Overall spending is up by at least 16 percent since Bush took office, far more than the 2-percent average annual inflation rate over the same period. According to one recent analysis, the government now spends $20,000 a year for every household in the United States, the most since World War II.
In other parts of the article we are told:
QUOTE
"Spending is up across the board," said Brian Riedl, a budget expert at the Heritage Foundation, a conservative research center. "In the past year and a half, we've had the biggest education bill in history, we've had the biggest farm bill in history and now we're about to have the biggest expansion of the Great Society."
Robert Bixby, the executive director of the Concord Coalition, a bipartisan budget watchdog group, said Bush had joined with the Republican-led Congress in "a huge explosion of spending."
Bush "hasn't vetoed a single bill as he contributes to the expansion of entitlement programs," Bixby said.
and
QUOTE
"President Bush has yet to meet a spending bill he doesn't like," the Wall Street Journal complained in a recent editorial.
If George W. Bush is the current model of a modern conservative, I'm proud to be labeled left,

or liberal,

or totally off my rocker

by his followers.

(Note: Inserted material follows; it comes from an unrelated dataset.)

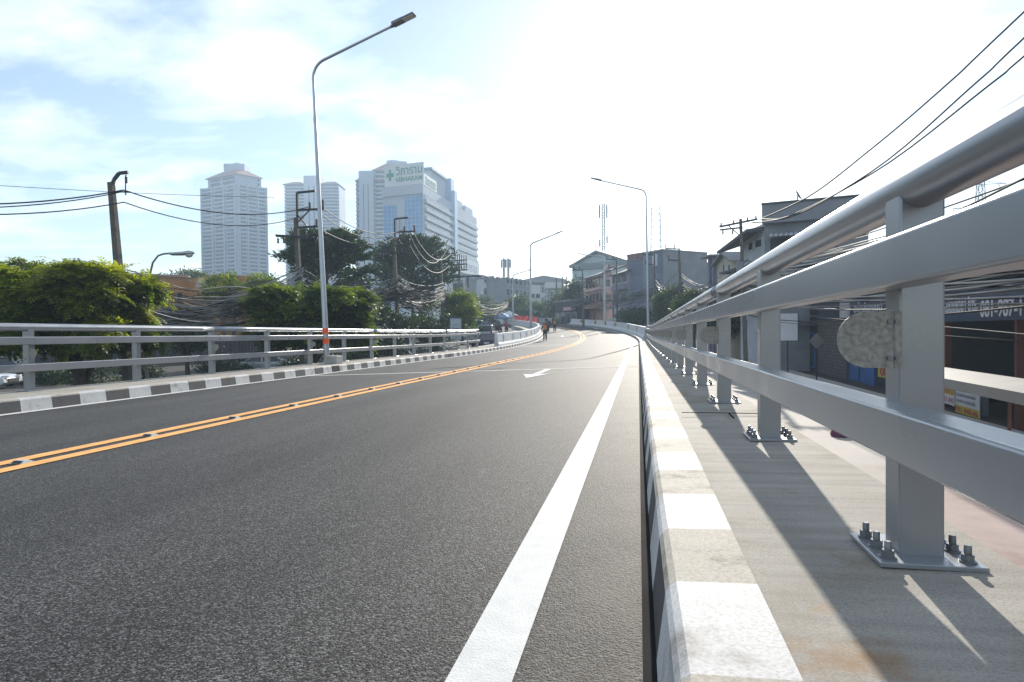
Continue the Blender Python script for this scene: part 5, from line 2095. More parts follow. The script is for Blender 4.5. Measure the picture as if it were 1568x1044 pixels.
# feathery trees beside the left railing
for (x0, x1, y0, y1, d, bx, nr, lab, seed) in (
        (8, 212, 414, 545, 24, 112, 950, 'leafy feathery tree with yellow green fronds and a leaning dark trunk behind the left railing', 3),
        (-210, 60, 408, 540, 26, -60, 700, 'leafy feathery tree cut by the left edge of the photo', 4)):
    rg = np.random.default_rng(seed)
    C, R = crown_box(x0, x1, y0, y1, d, 2.3)
    V, T = frond_crown(C, R, nr, rg, .5, 8, 7, .07, .21, .8, 60, .24)
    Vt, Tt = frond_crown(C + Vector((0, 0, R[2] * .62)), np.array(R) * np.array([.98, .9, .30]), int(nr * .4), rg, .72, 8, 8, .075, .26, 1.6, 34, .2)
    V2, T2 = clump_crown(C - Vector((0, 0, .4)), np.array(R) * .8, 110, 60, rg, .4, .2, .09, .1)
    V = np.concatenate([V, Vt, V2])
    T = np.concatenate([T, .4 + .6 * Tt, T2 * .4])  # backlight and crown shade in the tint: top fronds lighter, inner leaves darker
    b = pt(bx, 600, d)
    base = Vector((b.x, b.y, -2.65))
    fork = Vector((b.x + .5, b.y, base.z + 1.3))
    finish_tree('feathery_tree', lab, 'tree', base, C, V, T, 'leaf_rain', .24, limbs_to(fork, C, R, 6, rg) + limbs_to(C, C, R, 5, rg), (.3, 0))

# bushy trees behind the lamp and below the cables
for (x0, x1, y0, y1, d, n, per, sz, mat, lab, cat, seed) in (
        (392, 564, 442, 545, 33, 190, 70, .30, 'leaf_bush', 'broad bushy tree with yellow green top just behind the banded lamp', 'tree', 5),
        (545, 640, 470, 545, 44, 90, 70, .35, 'leaf_dark', 'dark low tree under the cable snarl, right of the banded lamp', 'tree', 6),
        (625, 705, 468, 540, 56, 90, 70, .4, 'leaf_dark', 'dark low tree under the cable snarl, beside the notice board', 'tree', 7),
        (672, 737, 446, 510, 66, 120, 70, .42, 'leaf_bush', 'fresh green tree at the end of the cable snarl, above the queueing cars', 'tree', 8),
        (236, 330, 470, 545, 40, 110, 60, .35, 'leaf_dark', 'shaded shrubby tree below the orange building', 'tree', 9),
        (310, 372, 418, 470, 62, 80, 60, .42, 'leaf_bush', 'light green tree top below the left balcony tower', 'tree', 10),
        (368, 428, 416, 470, 66, 80, 60, .45, 'leaf_bush', 'light green tree top right below the balcony tower, beside the dark tree', 'tree', 11),
        (258, 312, 412, 440, 95, 60, 50, .5, 'leaf_far', 'small dull tree top over the orange building', 'tree', 12),
        (722, 762, 452, 500, 118, 70, 50, .7, 'leaf_far', 'hazy green tree before the far shops, above the queueing cars', 'tree', 13),
        (772, 812, 452, 492, 135, 70, 50, .8, 'leaf_far', 'hazy green tree standing behind the tents', 'tree', 14),
        (800, 836, 458, 494, 140, 60, 50, .8, 'leaf_far', 'hazy rusty green tree right of the slim inner lamp', 'tree', 15),
        (834, 872, 446, 492, 132, 70, 50, .8, 'leaf_far', 'hazy green tree at the left end of the outer barrier', 'tree', 16),
        (862, 898, 426, 480, 118, 90, 55, .75, 'leaf_dark', 'dark round tree left of the pink shophouse', 'tree', 17),
        (1000, 1042, 436, 498, 70, 100, 60, .5, 'leaf_far', 'green tree in front of the blue grey block, tangled with cables', 'tree', 18),
        (1030, 1090, 446, 500, 60, 110, 60, .45, 'leaf_far', 'green tree behind the bend of the near railing', 'tree', 19),
        (948, 1004, 470, 502, 78, 80, 50, .5, 'leaf_dark', 'dark leafless looking shrub tree at the foot of the blue grey block', 'tree', 20),
        (1085, 1140, 470, 520, 56, 80, 50, .4, 'leaf_dark', 'dark shrubby tree behind the far posts of the near railing', 'tree', 21)):
    rg = np.random.default_rng(seed)
    C, R = crown_box(x0, x1, y0, y1, d)
    V, T = clump_crown(C, R, n, per, rg, sz * .8, .10 + d * .0022, .05 + d * .0011, .35)
    if seed == 5:
        V3, T3_ = frond_crown(C + Vector((0, 0, .2)), np.array(R) * .92, 720, rg, .66, 7, 7, .1, .28, 1.1, 50, .22)
        V, T = np.concatenate([V, V3]), np.concatenate([T * .5, T3_])
    zb_ = gz(C.x, C.y)
    base = Vector((C.x + R[0] * .1, C.y, zb_))
    fork = base.lerp(Vector(C), .45)
    finish_tree('tree', lab, cat, base, C, V, T, mat, .1 + .0022 * d, limbs_to(fork, C, R, 6, rg))

# dark layered trees
for (px, y0, y1, d, hw, n, lab, seed) in ((500, 358, 470, 56, 4.6, 210, 'dark layered tree with branches sweeping upward, behind the banded lamp', 31),
                                          (632, 364, 470, 78, 5.8, 230, 'broad dark layered tree in front of the hospital', 32)):
    rg = np.random.default_rng(seed)
    b, tp = pt(px, y1, d), pt(px, y0, d)
    V, T, A_, B_ = spray_crown(b, (tp.z - b.z) * .93, hw, n, 90, rg, .42, .13)
    zb_ = gz(b.x, b.y)
    finish_tree('layered_tree', lab, 'tree', (b.x, b.y, zb_), tp - Vector((0, 0, .8)), V, T, 'leaf_dark', .28, list(zip(A_[::3], B_[::3])))

# low weeds by the left street; dark shrubs added to deepen the shade
rg = np.random.default_rng(44)
for k, (px, d, w, h_) in enumerate(((70, 43, 2.2, 1.0), (135, 41, 2.4, 1.3), (205, 44, 2.0, 1.1), (335, 42, 2.4, 1.4), (392, 46, 2.2, 1.3), (470, 44, 2.2, 1.2), (535, 47, 2.2, 1.2))):
    c = pt(px, 560, d)
    c.z = gz(c.x, c.y) + h_ * .55
    V, T = clump_crown(c, (w, .8, h_ * .7), 60, 50, rg, .3, .2, .07, .15)
    o = thing('bush', ('leftmost', 'second', 'third', 'fourth', 'fifth', 'sixth', 'rightmost')[k] + ' of the dark shrubs added to deepen shade under the left railing bars', 'bush', (c.x, c.y, gz(c.x, c.y)), 'dark shrubs added along the lower street')
    mesh_np('foliage', V, np.arange(len(V)).reshape(-1, 4), 'leaf_dark', o, T)
for px, py, d, w, lab in ((40, 592, 24, 1.3, 'low weedy bush at the foot of the left railing'), (150, 590, 25, 1.2, 'low weedy bush by the leaning trunk'), (648, 540, 44, 1.4, 'low weedy bush between the bars near the round sign')):
    c = pt(px, py, d)
    c.z = gz(c.x, c.y) + .35
    V, T = clump_crown(c, (w, .7, .45), 40, 40, rg, .22, .16, .05, .2)
    o = thing('bush', lab, 'bush', (c.x, c.y, gz(c.x, c.y)))
    mesh_np('foliage', V, np.arange(len(V)).reshape(-1, 4), 'leaf_bush', o, T)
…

They should be aware though, that conservative think tanks are starting to look at his policies and ask questions. He may be strapped into a rocket sled for a fast ride down a set of greased rails leading to next year's re-election; but he might want to check to see if this is the rocket sled used to test his resistance to G-forces,

or the demolition testing one with the concrete wall at the other end.